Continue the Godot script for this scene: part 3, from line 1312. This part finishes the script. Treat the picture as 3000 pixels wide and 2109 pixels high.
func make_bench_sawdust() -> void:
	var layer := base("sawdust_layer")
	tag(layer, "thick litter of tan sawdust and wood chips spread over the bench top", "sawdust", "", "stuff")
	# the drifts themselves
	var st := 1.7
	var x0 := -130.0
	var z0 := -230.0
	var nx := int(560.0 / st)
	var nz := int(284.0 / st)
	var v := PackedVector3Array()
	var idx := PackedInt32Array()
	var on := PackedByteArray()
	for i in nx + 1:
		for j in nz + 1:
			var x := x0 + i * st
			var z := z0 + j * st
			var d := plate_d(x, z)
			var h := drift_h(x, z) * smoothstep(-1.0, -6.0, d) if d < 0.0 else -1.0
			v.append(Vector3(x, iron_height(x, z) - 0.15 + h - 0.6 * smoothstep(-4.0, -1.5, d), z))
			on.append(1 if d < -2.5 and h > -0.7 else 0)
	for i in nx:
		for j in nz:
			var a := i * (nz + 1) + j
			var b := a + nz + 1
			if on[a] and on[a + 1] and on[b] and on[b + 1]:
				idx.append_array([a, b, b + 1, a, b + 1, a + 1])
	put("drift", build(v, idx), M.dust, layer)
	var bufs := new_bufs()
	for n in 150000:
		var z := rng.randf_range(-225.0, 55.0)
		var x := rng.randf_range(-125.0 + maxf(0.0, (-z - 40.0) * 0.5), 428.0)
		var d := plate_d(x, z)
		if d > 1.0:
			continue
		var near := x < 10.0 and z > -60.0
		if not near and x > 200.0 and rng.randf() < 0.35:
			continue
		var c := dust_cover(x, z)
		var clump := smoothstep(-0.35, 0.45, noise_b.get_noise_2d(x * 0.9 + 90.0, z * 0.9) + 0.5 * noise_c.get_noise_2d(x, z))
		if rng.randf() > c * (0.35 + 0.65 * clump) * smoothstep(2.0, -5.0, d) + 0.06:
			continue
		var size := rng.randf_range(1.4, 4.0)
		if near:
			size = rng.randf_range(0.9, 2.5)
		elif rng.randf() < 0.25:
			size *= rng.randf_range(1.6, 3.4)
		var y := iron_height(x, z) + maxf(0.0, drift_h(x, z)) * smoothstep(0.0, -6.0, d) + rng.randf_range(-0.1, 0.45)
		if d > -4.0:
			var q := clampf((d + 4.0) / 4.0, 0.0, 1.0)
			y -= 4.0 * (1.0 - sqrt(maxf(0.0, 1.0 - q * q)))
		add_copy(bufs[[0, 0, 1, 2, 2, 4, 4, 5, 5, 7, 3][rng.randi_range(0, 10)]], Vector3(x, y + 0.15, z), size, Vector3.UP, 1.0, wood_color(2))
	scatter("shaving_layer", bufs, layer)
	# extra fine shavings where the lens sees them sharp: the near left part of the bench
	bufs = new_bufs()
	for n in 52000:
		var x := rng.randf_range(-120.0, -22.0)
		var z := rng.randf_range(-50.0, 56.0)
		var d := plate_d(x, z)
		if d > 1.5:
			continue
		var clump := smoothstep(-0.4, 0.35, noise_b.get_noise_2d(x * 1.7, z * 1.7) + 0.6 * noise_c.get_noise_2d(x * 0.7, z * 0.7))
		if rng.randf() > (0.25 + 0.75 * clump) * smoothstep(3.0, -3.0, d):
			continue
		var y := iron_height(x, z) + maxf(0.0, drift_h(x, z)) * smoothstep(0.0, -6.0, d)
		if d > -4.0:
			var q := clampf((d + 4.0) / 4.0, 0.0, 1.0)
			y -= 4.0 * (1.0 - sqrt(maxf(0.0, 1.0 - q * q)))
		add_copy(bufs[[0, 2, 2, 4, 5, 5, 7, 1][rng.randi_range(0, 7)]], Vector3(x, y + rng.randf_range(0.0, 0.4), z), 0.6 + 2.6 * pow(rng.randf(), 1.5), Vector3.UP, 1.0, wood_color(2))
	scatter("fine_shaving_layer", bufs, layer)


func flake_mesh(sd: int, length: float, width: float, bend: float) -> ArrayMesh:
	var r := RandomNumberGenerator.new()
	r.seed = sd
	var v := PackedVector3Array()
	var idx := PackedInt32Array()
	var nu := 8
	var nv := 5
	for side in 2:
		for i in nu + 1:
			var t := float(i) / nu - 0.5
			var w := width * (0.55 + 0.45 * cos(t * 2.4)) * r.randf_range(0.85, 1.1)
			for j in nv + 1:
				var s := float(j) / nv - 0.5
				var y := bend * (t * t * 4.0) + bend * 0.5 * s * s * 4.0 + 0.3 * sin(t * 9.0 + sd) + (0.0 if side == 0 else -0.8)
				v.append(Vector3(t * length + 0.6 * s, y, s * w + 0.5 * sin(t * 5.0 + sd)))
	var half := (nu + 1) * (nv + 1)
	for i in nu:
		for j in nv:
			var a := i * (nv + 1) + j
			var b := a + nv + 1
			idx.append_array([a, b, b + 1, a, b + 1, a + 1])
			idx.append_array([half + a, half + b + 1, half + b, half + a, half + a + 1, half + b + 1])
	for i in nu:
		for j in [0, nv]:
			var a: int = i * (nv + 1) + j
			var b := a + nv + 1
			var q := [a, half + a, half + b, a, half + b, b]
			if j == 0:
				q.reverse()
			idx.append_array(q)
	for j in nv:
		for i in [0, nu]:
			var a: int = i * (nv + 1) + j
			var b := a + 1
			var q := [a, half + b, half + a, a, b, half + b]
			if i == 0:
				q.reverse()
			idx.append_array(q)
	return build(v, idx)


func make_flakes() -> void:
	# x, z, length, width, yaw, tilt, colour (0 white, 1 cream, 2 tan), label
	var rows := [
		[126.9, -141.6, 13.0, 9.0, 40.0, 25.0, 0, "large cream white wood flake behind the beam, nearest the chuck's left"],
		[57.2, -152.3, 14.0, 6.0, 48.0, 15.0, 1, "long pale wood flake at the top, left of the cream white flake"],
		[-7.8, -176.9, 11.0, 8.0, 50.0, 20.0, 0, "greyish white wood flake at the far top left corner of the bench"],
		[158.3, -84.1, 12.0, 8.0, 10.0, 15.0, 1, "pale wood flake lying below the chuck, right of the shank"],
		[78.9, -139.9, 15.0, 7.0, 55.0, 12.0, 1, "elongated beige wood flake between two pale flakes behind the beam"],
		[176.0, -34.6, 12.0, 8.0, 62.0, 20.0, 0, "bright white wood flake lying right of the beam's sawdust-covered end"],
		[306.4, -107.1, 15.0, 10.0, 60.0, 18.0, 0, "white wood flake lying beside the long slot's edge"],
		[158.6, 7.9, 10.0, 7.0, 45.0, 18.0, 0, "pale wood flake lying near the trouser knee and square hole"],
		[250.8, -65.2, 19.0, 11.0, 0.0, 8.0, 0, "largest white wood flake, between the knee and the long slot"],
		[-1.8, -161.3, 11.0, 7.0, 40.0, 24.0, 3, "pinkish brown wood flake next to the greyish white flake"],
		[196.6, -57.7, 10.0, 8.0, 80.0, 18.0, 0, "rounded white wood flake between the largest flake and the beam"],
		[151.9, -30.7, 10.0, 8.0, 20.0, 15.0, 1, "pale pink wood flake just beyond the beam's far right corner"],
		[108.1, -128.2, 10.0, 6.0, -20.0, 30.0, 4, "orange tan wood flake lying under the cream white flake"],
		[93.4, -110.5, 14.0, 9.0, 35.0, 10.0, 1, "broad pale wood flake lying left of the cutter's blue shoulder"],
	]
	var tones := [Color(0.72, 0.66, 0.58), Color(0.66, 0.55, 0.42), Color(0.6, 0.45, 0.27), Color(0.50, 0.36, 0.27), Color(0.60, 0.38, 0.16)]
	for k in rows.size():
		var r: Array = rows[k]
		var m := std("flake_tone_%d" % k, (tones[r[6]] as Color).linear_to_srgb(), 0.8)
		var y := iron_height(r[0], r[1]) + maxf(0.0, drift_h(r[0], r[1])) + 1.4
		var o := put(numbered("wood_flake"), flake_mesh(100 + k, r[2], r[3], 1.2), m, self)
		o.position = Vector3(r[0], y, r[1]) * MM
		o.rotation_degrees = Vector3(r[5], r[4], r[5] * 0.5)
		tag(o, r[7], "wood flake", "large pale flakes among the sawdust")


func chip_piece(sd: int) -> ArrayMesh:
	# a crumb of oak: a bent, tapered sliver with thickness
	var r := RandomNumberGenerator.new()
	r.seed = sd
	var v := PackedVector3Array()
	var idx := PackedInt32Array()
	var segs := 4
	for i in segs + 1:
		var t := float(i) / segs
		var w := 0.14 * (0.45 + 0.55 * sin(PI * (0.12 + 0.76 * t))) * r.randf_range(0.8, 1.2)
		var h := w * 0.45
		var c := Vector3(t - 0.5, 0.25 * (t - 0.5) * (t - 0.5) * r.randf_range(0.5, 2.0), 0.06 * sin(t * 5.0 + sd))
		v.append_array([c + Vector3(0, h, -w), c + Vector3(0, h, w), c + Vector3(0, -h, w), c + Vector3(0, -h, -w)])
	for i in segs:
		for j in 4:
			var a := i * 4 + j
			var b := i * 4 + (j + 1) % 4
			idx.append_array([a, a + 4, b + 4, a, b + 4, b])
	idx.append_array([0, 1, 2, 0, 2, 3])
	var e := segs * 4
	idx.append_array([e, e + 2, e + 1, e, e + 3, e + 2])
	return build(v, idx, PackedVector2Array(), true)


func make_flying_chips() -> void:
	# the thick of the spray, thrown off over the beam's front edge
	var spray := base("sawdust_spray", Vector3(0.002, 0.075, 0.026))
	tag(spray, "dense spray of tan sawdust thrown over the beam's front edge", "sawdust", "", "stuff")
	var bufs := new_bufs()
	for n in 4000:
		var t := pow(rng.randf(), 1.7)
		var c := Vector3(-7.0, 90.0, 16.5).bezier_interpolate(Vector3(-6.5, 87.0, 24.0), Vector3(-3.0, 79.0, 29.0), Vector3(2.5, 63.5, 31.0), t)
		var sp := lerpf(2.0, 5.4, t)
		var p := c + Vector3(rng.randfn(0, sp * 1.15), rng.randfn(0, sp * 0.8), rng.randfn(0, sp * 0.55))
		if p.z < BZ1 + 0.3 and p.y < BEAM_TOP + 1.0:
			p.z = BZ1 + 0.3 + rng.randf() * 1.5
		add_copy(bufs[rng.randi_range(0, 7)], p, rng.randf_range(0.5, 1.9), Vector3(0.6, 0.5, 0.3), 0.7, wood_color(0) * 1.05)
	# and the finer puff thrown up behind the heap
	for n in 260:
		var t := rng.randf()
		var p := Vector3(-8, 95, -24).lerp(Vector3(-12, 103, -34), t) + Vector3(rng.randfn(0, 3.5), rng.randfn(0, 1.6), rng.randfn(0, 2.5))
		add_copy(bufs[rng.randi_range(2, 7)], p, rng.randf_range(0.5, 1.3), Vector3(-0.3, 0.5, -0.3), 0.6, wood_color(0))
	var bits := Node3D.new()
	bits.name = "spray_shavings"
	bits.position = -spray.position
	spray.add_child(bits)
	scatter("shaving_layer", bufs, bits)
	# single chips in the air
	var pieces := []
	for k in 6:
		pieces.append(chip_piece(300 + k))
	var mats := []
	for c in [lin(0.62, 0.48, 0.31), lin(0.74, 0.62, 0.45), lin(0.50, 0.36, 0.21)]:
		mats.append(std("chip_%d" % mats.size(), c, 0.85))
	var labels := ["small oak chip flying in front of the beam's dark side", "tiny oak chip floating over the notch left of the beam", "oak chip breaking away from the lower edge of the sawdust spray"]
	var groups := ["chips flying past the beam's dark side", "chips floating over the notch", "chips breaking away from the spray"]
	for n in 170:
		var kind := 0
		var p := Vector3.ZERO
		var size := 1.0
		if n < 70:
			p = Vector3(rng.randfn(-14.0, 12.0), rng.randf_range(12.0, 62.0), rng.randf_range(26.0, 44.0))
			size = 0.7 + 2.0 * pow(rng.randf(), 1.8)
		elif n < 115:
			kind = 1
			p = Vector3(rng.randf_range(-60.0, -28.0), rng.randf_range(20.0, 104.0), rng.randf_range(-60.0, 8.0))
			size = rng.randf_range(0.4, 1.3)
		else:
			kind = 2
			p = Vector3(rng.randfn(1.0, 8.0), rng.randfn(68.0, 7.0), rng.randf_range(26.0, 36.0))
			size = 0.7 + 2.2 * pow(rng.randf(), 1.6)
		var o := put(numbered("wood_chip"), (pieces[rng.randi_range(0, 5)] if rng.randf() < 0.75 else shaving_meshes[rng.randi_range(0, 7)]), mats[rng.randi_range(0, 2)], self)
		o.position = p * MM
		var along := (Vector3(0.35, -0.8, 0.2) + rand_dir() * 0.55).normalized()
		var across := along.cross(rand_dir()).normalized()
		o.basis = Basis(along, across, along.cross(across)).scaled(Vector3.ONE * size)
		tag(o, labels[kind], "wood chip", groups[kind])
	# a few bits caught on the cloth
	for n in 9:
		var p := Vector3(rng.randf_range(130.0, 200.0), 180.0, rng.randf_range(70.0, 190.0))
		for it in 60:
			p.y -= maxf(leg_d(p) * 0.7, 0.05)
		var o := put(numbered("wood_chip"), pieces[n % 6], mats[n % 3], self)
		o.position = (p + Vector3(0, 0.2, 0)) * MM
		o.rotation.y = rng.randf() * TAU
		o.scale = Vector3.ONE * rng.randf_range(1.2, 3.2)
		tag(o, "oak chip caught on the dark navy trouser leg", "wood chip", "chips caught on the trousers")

# JOB
Scan the data above; copy every line where "part" appears.

# THE REPLY
Continue the Godot script for this scene: part 3, from line 1312. This part finishes the script. Treat the picture as 3000 pixels wide and 2109 pixels high.
	# extra fine shavings where the lens sees them sharp: the near left part of the bench